• [Task to complete] Skip the pictures, please, and write out exactly the lines from the opening of the data through the line containing "CP, SP = math.cos(PITCH), math.sin(PITCH)".

● ● ● ●

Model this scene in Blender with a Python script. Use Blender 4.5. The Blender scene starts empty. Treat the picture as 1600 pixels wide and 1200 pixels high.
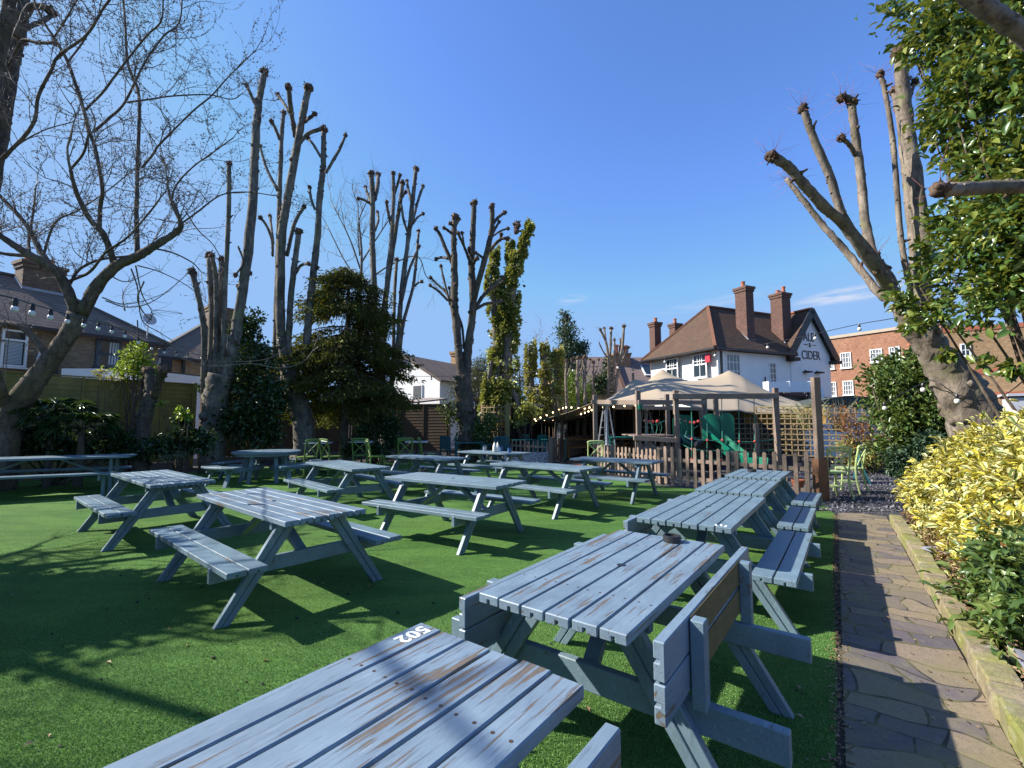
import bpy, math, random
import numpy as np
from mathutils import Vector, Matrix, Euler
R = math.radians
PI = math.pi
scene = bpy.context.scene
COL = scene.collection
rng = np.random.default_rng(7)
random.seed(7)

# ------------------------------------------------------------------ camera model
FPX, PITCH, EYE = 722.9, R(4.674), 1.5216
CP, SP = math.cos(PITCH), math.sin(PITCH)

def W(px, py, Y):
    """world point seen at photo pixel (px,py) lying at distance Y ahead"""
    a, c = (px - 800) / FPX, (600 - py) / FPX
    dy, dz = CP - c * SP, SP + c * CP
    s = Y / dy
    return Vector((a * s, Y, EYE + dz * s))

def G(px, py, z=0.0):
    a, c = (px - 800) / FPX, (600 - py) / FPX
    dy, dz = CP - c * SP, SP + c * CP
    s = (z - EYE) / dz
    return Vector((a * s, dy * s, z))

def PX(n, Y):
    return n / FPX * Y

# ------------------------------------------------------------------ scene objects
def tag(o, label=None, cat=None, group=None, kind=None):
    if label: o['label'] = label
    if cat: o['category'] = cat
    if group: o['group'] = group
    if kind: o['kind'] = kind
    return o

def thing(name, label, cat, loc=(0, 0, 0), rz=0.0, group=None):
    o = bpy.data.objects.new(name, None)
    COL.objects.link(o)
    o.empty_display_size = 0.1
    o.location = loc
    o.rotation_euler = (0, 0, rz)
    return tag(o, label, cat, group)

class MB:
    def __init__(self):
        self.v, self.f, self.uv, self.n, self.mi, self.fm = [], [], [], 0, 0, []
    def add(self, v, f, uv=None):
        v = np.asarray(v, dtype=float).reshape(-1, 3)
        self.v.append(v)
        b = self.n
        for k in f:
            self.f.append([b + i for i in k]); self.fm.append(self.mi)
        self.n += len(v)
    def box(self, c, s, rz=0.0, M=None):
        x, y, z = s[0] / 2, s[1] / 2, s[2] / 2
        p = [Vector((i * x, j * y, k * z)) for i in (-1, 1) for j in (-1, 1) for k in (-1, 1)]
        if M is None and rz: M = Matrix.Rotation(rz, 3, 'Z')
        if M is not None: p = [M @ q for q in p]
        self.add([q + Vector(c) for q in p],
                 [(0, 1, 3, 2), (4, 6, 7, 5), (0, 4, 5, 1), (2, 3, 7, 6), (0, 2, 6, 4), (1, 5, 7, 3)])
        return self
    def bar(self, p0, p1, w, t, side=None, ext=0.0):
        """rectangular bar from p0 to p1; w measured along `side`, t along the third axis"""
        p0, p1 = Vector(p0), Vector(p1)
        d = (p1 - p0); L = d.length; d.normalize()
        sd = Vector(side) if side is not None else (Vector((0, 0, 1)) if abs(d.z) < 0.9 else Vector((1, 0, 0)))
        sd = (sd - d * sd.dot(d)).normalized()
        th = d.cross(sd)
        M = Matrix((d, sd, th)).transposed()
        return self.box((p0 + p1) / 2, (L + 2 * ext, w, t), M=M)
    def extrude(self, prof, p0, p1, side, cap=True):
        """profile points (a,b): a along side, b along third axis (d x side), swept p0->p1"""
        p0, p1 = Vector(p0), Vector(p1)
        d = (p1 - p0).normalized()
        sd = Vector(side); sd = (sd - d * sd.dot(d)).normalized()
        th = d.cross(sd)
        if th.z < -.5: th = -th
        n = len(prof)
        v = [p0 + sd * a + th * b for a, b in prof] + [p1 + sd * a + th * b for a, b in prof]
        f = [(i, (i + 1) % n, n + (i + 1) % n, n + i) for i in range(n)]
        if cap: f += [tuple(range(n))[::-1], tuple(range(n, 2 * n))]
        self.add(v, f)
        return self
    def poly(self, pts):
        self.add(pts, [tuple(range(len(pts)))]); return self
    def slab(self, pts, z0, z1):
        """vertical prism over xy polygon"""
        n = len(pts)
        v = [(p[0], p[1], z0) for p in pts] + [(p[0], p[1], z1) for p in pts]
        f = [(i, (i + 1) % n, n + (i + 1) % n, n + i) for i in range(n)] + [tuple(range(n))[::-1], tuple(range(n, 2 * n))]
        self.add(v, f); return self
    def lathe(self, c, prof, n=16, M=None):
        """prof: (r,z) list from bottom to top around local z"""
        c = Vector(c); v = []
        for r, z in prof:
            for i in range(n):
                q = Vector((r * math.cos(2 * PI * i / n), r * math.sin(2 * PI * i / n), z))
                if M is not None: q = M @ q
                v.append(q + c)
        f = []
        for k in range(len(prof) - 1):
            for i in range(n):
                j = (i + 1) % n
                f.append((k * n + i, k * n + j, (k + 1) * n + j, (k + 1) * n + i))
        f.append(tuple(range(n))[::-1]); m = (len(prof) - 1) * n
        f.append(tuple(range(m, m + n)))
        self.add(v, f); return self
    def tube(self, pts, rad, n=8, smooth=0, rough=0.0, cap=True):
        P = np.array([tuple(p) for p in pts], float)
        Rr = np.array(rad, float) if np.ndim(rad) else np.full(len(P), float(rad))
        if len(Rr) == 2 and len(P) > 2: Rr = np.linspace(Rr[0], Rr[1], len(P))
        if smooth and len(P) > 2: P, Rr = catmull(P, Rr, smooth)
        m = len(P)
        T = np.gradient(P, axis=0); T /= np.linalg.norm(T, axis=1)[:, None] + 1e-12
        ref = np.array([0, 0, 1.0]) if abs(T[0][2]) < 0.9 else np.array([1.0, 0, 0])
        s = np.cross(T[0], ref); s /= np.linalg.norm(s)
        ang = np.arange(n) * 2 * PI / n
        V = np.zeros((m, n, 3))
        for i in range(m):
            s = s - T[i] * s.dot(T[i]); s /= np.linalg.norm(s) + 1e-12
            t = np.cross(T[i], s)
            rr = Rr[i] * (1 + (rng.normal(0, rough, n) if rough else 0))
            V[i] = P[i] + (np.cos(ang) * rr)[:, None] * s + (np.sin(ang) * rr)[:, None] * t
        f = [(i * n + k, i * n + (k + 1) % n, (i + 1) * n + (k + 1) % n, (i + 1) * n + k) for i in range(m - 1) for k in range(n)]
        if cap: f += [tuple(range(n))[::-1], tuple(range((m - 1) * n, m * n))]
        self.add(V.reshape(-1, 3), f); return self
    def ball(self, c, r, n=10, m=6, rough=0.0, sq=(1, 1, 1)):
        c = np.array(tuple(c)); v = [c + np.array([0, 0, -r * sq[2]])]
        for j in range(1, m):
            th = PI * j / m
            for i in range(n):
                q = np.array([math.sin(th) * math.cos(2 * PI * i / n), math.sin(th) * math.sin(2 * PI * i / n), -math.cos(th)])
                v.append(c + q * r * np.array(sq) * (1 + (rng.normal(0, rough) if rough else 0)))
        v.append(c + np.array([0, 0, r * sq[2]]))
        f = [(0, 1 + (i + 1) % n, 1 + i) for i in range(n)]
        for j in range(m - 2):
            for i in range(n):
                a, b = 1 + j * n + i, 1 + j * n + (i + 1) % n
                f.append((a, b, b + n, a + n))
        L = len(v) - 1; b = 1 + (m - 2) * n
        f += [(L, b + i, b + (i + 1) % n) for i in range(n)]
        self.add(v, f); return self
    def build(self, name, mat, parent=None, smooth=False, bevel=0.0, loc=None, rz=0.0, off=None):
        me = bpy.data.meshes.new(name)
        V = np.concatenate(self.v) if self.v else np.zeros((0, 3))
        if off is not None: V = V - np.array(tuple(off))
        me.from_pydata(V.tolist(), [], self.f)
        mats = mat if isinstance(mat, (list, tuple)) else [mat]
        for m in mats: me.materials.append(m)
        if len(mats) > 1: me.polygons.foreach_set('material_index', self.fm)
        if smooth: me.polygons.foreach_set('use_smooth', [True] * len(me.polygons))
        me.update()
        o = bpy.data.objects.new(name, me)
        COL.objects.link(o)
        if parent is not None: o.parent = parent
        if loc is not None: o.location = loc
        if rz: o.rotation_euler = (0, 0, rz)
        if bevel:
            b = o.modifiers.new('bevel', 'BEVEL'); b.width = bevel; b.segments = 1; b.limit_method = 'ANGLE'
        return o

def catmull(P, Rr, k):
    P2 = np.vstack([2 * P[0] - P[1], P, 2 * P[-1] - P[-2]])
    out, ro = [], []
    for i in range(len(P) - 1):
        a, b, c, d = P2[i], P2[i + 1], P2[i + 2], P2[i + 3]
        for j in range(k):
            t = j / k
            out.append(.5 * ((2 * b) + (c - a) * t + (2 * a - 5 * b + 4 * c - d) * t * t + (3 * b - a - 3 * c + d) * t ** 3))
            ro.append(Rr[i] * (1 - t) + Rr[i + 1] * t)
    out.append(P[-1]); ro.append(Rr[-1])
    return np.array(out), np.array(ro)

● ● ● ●

• [Written answer]
Model this scene in Blender with a Python script. Use Blender 4.5. The Blender scene starts empty. Treat the picture as 1600 pixels wide and 1200 pixels high.
import bpy, math, random
import numpy as np
from mathutils import Vector, Matrix, Euler
R = math.radians
PI = math.pi
scene = bpy.context.scene
COL = scene.collection
rng = np.random.default_rng(7)
random.seed(7)

# ------------------------------------------------------------------ camera model
FPX, PITCH, EYE = 722.9, R(4.674), 1.5216
CP, SP = math.cos(PITCH), math.sin(PITCH)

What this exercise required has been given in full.